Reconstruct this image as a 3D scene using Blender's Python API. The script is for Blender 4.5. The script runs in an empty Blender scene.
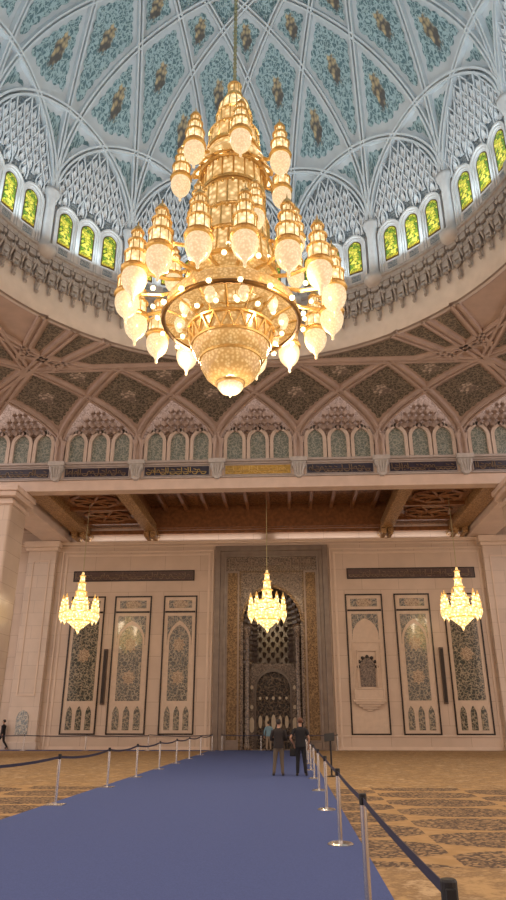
import bpy, math, random
from mathutils import Vector, Matrix
random.seed(7)
PI = math.pi
sc = bpy.context.scene
COL = sc.collection
sin, cos, rad = math.sin, math.cos, math.radians

# hall frame: camera at x=0,y=0; the qibla wall is the plane y=48.5; dome axis at (DX, DY)
DX, DY = -1.8, 19.5
HX = -1.75            # axis of the arcade bays
WY = 48.5             # qibla wall
AY = 37.8             # arcade plane under the vault
BAY = 4.92

# ------------------------------------------------------------------ materials
def nt(name):
    m = bpy.data.materials.new(name); m.use_nodes = True
    n = m.node_tree.nodes; l = m.node_tree.links
    return m, n, l, n['Principled BSDF']

def node(n, t, **kw):
    x = n.new(t)
    for k, v in kw.items():
        if k in ('operation', 'blend_type', 'feature', 'wave_type', 'bands_direction', 'rings_direction', 'data_type', 'distance', 'noise_dimensions', 'voronoi_dimensions'):
            setattr(x, k, v)
        else:
            x.inputs[k].default_value = v
    return x

def c4(c): return (c[0], c[1], c[2], 1)

def ramp(n, stops):
    r = n.new('ShaderNodeValToRGB'); e = r.color_ramp.elements
    while len(e) < len(stops): e.new(0.5)
    for i, (p, c) in enumerate(stops): e[i].position = p; e[i].color = c4(c)
    return r

def plain(name, col, rough=.5, metal=0., var=.12, scale=3., emit=None, es=0., spec=.5, bump=0., coat=0.):
    m, n, l, b = nt(name)
    tc = n.new('ShaderNodeTexCoord')
    no = node(n, 'ShaderNodeTexNoise', Scale=scale, Detail=5.)
    l.new(tc.outputs['Object'], no.inputs['Vector'])
    r = ramp(n, [(.3, [v*(1-var) for v in col]), (.7, [min(1, v*(1+var)) for v in col])])
    l.new(no.outputs['Fac'], r.inputs['Fac']); l.new(r.outputs['Color'], b.inputs['Base Color'])
    b.inputs['Roughness'].default_value = rough; b.inputs['Metallic'].default_value = metal
    b.inputs['Specular IOR Level'].default_value = spec
    b.inputs['Coat Weight'].default_value = coat; b.inputs['Coat Roughness'].default_value = .05
    if emit:
        b.inputs['Emission Color'].default_value = c4(emit); b.inputs['Emission Strength'].default_value = es
    if bump:
        bp = node(n, 'ShaderNodeBump', Strength=bump, Distance=.05); l.new(no.outputs['Fac'], bp.inputs['Height']); l.new(bp.outputs['Normal'], b.inputs['Normal'])
    return m

def arabesque(name, dark, mid, light, scale=2.2, coord='Object', rough=.5, spec=.5, coat=0., metal=0., warp=.5, axes=None, med=None, lw=.09, bump=.35):
    """curling filigree: light lines on a dark ground; med = (size u, size v, colour, colour) a medallion round the UV origin"""
    m, n, l, b = nt(name)
    tc = n.new('ShaderNodeTexCoord'); src = tc.outputs[coord]
    if axes:
        sx = n.new('ShaderNodeSeparateXYZ'); l.new(src, sx.inputs[0])
        cb = n.new('ShaderNodeCombineXYZ'); l.new(sx.outputs[axes[0]], cb.inputs[0]); l.new(sx.outputs[axes[1]], cb.inputs[1]); src = cb.outputs[0]
    no = node(n, 'ShaderNodeTexNoise', Scale=scale*.9, Detail=2.); l.new(src, no.inputs['Vector'])
    sb = node(n, 'ShaderNodeVectorMath', operation='SUBTRACT'); l.new(no.outputs['Color'], sb.inputs[0]); sb.inputs[1].default_value = (.5, .5, .5)
    ml = node(n, 'ShaderNodeVectorMath', operation='SCALE'); l.new(sb.outputs[0], ml.inputs[0]); ml.inputs['Scale'].default_value = warp
    ad = node(n, 'ShaderNodeVectorMath', operation='ADD'); l.new(src, ad.inputs[0]); l.new(ml.outputs[0], ad.inputs[1])
    v1 = node(n, 'ShaderNodeTexVoronoi', feature='DISTANCE_TO_EDGE', Scale=scale); l.new(ad.outputs[0], v1.inputs['Vector'])
    v2 = node(n, 'ShaderNodeTexVoronoi', feature='F1', Scale=scale*1.9); l.new(ad.outputs[0], v2.inputs['Vector'])
    sn = node(n, 'ShaderNodeMath', operation='MULTIPLY'); l.new(v2.outputs['Distance'], sn.inputs[0]); sn.inputs[1].default_value = 17.
    s2 = node(n, 'ShaderNodeMath', operation='SINE'); l.new(sn.outputs[0], s2.inputs[0])
    r2 = ramp(n, [(.35, (0, 0, 0)), (.8, (1, 1, 1))]); l.new(s2.outputs[0], r2.inputs['Fac'])
    r1 = ramp(n, [(lw*.6, (1, 1, 1)), (lw*1.3, (0, 0, 0))]); l.new(v1.outputs['Distance'], r1.inputs['Fac'])
    m1 = n.new('ShaderNodeMixRGB'); m1.inputs[1].default_value = c4(dark); m1.inputs[2].default_value = c4(mid); l.new(r2.outputs['Color'], m1.inputs[0])
    m2 = n.new('ShaderNodeMixRGB'); m2.inputs[2].default_value = c4(light); l.new(m1.outputs[0], m2.inputs[1]); l.new(r1.outputs['Color'], m2.inputs[0])
    out = m2.outputs[0]
    if med:
        su, sv, ca, cbc = med
        mp = node(n, 'ShaderNodeVectorMath', operation='MULTIPLY'); l.new(tc.outputs['UV'], mp.inputs[0]); mp.inputs[1].default_value = (1/su, 1/sv, 0)
        ln = node(n, 'ShaderNodeVectorMath', operation='LENGTH'); l.new(mp.outputs[0], ln.inputs[0])
        nm = node(n, 'ShaderNodeTexNoise', Scale=3.2, Detail=2.); l.new(tc.outputs['UV'], nm.inputs['Vector'])
        nn = node(n, 'ShaderNodeMath', operation='MULTIPLY_ADD'); l.new(nm.outputs['Fac'], nn.inputs[0]); nn.inputs[1].default_value = 1.6; l.new(ln.outputs['Value'], nn.inputs[2])
        rm = ramp(n, [(.0, (1, 1, 1)), (.50, (1, 1, 1)), (.56, (0, 0, 0))])
        hv = node(n, 'ShaderNodeMath', operation='MULTIPLY'); l.new(nn.outputs[0], hv.inputs[0]); hv.inputs[1].default_value = .33
        l.new(hv.outputs[0], rm.inputs['Fac'])
        mv = node(n, 'ShaderNodeTexVoronoi', feature='F1', Scale=4.2); l.new(tc.outputs['UV'], mv.inputs['Vector']); mr = ramp(n, [(.30, (1, 1, 1)), (.62, (0, 0, 0))]); l.new(mv.outputs['Distance'], mr.inputs['Fac'])
        mc = n.new('ShaderNodeMixRGB'); mc.inputs[1].default_value = c4(ca); mc.inputs[2].default_value = c4(cbc); l.new(mr.outputs['Color'], mc.inputs[0])
        m3 = n.new('ShaderNodeMixRGB'); l.new(rm.outputs['Color'], m3.inputs[0]); l.new(out, m3.inputs[1]); l.new(mc.outputs[0], m3.inputs[2]); out = m3.outputs[0]
    l.new(out, b.inputs['Base Color'])
    b.inputs['Roughness'].default_value = rough; b.inputs['Metallic'].default_value = metal; b.inputs['Specular IOR Level'].default_value = spec
    b.inputs['Coat Weight'].default_value = coat; b.inputs['Coat Roughness'].default_value = .06; b.inputs['Coat IOR'].default_value = 1.6
    if bump:
        mx = node(n, 'ShaderNodeMath', operation='MAXIMUM'); l.new(r1.outputs['Color'], mx.inputs[0]); l.new(r2.outputs['Color'], mx.inputs[1])
        bp = node(n, 'ShaderNodeBump', Strength=bump, Distance=.06); l.new(mx.outputs[0], bp.inputs['Height']); l.new(bp.outputs['Normal'], b.inputs['Normal'])
    return m

def marble_wall(name, c1, c2, seam, rough=.22, spec=.6, bw=2.6, bh=1.5):
    m, n, l, b = nt(name)
    tc = n.new('ShaderNodeTexCoord')
    sx = n.new('ShaderNodeSeparateXYZ'); l.new(tc.outputs['Object'], sx.inputs[0])
    cb = n.new('ShaderNodeCombineXYZ'); l.new(sx.outputs[0], cb.inputs[0]); l.new(sx.outputs[2], cb.inputs[1])
    br = n.new('ShaderNodeTexBrick'); l.new(cb.outputs[0], br.inputs['Vector'])
    br.inputs['Scale'].default_value = 1.; br.inputs['Brick Width'].default_value = bw; br.inputs['Row Height'].default_value = bh
    br.inputs['Mortar Size'].default_value = .012; br.inputs['Color1'].default_value = c4(c1); br.inputs['Color2'].default_value = c4(c2); br.inputs['Mortar'].default_value = c4(seam)
    no = node(n, 'ShaderNodeTexNoise', Scale=.9, Detail=6.); l.new(tc.outputs['Object'], no.inputs['Vector'])
    r = ramp(n, [(.3, (.88, .88, .88)), (.75, (1, 1, 1))]); l.new(no.outputs['Fac'], r.inputs['Fac'])
    mx = n.new('ShaderNodeMixRGB'); mx.blend_type = 'MULTIPLY'; mx.inputs[0].default_value = 1; l.new(br.outputs['Color'], mx.inputs[1]); l.new(r.outputs['Color'], mx.inputs[2])
    l.new(mx.outputs[0], b.inputs['Base Color']); b.inputs['Roughness'].default_value = rough; b.inputs['Specular IOR Level'].default_value = spec
    return m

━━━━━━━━

# Written problem
Every line from the top of the material above through the line with "def c4(c): return (c[0], c[1], c[2], 1)" should be duplicated exactly, please; leave out the pictures.

# Expected answer
Reconstruct this image as a 3D scene using Blender's Python API. The script is for Blender 4.5. The script runs in an empty Blender scene.
import bpy, math, random
from mathutils import Vector, Matrix
random.seed(7)
PI = math.pi
sc = bpy.context.scene
COL = sc.collection
sin, cos, rad = math.sin, math.cos, math.radians

# hall frame: camera at x=0,y=0; the qibla wall is the plane y=48.5; dome axis at (DX, DY)
DX, DY = -1.8, 19.5
HX = -1.75            # axis of the arcade bays
WY = 48.5             # qibla wall
AY = 37.8             # arcade plane under the vault
BAY = 4.92

# ------------------------------------------------------------------ materials
def nt(name):
    m = bpy.data.materials.new(name); m.use_nodes = True
    n = m.node_tree.nodes; l = m.node_tree.links
    return m, n, l, n['Principled BSDF']

def node(n, t, **kw):
    x = n.new(t)
    for k, v in kw.items():
        if k in ('operation', 'blend_type', 'feature', 'wave_type', 'bands_direction', 'rings_direction', 'data_type', 'distance', 'noise_dimensions', 'voronoi_dimensions'):
            setattr(x, k, v)
        else:
            x.inputs[k].default_value = v
    return x

def c4(c): return (c[0], c[1], c[2], 1)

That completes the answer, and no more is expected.